O líder da segunda equipe era Quintin Hogg, que depois tornou-se grande nome do Partido Conservador, intelectual influente e autor da preciosidade que é The Case for Conservatism, um dos livros que sempre recomendo para quem deseja conhecer o conservadorismo britânico. Membro do Parlamento e, depois, da Câmara dos Lordes, exerceu vários cargos importantes em governos conservadores. Era reconhecido como um dos grandes oradores do conservadorismo britânico. Recebeu em vida os títulos de visconde, lorde e barão.

A equipe que defendeu a moção foi vitoriosa por 213 votos contra 138. Jad venceu Hogg. Mas o que deveria ser apenas o resultado de um debate, em virtude do espírito da época, converteu-se numa discussão nacional e internacional. Jornais importantes abriam manchetes, políticos reagiam furibundos, a elite britânica discutia suas implicações. Num discurso proferido oito dias depois do debate, Winston Churchill reagiu com a delicadeza que lhe era peculiar quando provocado. Definiu a posição vencedora como “abjeta, sórdida, vergonhosa”. Três semanas depois do debate, o pai de Winston, Randolph Churchill, que era membro da Oxford Union, propôs uma votação para apagar o debate dos registros da entidade. Depois de intensas discussões, sua proposta perdeu na votação por 750 contra 138. Randolph teve de sair escoltado do lugar.

O debate até hoje é fonte de controvérsias e alguns de seus participantes disseram que a moção escolhida refletia um sentimento da época, afetado pelas memórias recentes da Primeira Guerra e de alguns conflitos nos quais o Império Britânico se envolveu. O elemento mais importante, porém, deve ser considerado: muito embora seja preciso levar em conta uma posição pacifista prévia por parte dos membros que apoiaram a moção, os estudantes só votaram “sim” à proposição porque a equipe que a defendeu foi melhor no debate contra a equipe que representava a posição contrária. Talvez tenha sido menos uma declaração de princípios do que uma escolha pelos melhores debatedores.
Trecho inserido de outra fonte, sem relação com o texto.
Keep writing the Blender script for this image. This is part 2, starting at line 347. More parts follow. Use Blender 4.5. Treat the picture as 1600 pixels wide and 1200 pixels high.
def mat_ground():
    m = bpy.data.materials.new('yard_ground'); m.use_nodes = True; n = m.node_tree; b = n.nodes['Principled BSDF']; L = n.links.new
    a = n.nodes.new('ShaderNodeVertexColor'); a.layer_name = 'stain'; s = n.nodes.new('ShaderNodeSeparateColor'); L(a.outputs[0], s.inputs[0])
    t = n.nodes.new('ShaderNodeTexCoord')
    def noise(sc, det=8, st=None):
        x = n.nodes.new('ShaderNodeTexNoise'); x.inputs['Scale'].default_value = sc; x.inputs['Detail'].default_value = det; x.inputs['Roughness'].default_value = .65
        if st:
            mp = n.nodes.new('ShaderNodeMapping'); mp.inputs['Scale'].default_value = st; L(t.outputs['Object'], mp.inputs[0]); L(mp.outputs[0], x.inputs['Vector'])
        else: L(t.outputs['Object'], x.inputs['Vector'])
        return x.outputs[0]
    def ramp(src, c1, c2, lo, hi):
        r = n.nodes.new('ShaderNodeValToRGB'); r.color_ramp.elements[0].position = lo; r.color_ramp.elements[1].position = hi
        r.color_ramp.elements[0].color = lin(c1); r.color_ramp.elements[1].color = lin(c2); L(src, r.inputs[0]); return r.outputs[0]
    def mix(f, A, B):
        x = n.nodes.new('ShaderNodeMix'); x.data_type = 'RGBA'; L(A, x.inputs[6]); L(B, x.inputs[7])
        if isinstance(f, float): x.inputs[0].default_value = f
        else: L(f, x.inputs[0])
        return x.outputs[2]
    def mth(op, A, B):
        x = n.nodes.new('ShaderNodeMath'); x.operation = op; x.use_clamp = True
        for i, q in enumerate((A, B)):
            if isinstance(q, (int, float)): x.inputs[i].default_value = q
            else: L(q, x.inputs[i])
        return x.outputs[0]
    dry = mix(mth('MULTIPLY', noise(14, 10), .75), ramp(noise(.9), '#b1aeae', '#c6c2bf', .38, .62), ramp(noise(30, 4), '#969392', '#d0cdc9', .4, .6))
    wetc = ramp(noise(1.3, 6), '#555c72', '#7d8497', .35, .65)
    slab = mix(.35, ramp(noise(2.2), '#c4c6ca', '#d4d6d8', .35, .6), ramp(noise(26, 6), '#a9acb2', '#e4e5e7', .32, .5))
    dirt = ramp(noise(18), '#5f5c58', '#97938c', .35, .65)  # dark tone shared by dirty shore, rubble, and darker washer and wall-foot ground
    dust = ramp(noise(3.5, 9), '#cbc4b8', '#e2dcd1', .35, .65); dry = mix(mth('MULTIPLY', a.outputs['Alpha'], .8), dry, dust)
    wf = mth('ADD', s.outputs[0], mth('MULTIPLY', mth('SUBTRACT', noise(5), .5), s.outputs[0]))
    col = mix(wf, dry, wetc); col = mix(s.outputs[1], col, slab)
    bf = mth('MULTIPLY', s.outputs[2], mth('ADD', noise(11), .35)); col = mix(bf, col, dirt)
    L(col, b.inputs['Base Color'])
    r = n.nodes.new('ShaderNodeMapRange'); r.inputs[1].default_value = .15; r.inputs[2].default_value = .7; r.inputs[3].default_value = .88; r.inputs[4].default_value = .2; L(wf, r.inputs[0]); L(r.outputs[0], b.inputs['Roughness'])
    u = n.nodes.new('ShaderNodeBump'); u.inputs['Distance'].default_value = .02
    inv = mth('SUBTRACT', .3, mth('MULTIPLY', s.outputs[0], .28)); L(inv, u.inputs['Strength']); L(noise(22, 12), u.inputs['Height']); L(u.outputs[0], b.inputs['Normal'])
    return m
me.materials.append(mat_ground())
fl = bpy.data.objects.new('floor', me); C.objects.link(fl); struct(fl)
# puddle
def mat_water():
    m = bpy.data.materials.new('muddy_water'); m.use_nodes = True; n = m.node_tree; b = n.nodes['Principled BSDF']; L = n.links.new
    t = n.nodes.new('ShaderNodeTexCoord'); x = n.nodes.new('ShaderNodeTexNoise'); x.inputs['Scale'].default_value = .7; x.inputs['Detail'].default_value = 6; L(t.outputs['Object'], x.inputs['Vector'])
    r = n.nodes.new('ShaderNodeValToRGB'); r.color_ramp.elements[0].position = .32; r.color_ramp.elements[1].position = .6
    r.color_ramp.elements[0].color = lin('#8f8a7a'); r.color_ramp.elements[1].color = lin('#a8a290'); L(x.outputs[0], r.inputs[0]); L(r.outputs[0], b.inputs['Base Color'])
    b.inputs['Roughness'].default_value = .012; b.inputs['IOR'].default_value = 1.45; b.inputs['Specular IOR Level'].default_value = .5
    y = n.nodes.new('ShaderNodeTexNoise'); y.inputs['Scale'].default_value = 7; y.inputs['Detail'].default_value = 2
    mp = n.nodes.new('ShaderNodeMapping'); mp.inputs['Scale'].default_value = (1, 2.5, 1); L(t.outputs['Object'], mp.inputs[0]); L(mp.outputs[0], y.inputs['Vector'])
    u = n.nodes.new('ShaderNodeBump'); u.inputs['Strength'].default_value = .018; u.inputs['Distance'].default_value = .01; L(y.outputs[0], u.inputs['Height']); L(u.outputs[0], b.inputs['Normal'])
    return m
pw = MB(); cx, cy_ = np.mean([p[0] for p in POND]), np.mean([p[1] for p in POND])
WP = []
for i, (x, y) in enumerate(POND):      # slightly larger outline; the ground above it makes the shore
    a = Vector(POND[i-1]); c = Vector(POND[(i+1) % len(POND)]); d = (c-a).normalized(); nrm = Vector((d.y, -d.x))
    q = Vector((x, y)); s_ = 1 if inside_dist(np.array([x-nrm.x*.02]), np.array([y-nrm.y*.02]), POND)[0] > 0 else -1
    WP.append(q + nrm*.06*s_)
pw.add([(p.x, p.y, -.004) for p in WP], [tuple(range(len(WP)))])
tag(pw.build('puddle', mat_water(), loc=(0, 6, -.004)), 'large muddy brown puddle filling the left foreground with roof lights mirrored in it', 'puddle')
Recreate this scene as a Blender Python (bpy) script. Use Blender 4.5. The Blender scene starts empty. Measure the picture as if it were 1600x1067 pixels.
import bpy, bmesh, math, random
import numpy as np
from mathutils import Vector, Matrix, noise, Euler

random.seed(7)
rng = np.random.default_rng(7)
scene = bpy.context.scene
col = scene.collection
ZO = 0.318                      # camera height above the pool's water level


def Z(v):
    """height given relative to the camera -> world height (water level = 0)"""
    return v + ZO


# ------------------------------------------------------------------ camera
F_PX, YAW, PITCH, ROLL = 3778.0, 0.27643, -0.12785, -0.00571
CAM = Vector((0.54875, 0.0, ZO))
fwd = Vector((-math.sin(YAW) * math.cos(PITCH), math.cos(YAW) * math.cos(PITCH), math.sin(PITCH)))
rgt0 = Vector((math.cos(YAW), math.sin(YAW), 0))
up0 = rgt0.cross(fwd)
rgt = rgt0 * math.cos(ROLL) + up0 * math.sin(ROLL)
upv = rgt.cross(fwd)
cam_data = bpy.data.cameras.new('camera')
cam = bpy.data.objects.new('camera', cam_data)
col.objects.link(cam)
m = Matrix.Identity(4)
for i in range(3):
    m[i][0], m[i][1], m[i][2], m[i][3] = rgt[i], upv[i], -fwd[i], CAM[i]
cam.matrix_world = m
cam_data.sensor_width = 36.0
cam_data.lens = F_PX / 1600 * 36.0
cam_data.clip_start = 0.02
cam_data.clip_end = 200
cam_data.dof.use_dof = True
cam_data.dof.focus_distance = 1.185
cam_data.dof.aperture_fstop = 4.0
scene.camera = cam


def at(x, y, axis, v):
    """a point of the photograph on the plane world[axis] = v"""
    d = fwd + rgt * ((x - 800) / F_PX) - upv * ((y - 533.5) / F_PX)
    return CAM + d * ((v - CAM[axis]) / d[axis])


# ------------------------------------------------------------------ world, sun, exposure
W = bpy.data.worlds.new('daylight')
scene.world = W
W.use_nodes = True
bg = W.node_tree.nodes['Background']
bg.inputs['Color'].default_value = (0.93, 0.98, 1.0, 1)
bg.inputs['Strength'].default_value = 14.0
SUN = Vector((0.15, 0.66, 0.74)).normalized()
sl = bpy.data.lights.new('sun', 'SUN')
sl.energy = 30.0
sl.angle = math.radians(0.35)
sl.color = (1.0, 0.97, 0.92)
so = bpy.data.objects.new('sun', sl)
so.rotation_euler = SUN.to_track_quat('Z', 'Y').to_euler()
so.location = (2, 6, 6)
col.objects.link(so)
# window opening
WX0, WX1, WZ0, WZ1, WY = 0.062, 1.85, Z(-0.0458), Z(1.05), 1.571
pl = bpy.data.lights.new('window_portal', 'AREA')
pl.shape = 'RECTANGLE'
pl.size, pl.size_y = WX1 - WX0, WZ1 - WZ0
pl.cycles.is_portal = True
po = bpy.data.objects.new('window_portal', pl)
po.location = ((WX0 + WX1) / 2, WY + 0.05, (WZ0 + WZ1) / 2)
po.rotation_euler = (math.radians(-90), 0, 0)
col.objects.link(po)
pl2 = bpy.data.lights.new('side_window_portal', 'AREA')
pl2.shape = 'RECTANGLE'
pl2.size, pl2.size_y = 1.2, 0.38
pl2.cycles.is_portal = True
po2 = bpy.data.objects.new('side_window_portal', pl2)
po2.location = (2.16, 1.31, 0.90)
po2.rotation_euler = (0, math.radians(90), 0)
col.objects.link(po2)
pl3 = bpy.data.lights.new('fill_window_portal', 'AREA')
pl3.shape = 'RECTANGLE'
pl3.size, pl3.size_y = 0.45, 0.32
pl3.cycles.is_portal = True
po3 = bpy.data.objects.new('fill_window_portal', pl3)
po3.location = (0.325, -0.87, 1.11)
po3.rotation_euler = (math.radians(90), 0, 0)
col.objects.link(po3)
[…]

Clubes de debates servem para isso: treinar o interessado para também defender posições que ele rejeitaria. Se se consegue vencer uma disputa ao sustentar uma afirmação da qual se discorda previamente, não é difícil imaginar como seria ao apoiar uma posição que se respeita. Mesmo os que jamais participaram – nem participarão – de um clube do tipo devem treinar por conta própria se quiserem vencer o debate tendo razão. Querem um ótimo exemplo aqui no Brasil? Meu amigo Bene Barbosa, do Movimento Viva Brasil. Em vez de clube de debate, boas ideias, treino na prática e clube de tiro.

No seu artigo “O que William Buckley poderia ter aprendido com Jordan Peterson”, Alexandre Borges diz com razão que o documentário “Best of Enemies serve como aviso para quem quiser entrar no mundo dos debates políticos: se você acha que o que está em disputa é apenas quem tem razão e quem oferece as melhores idéias, você já perdeu”. De acordo.

Eis, portanto, um grande e bem-vindo desafio para nós, conservadores brasilianos: não basta somente ter as melhores ideias e a mais correta visão de mundo, é preciso aprender a expô-las e debatê-las.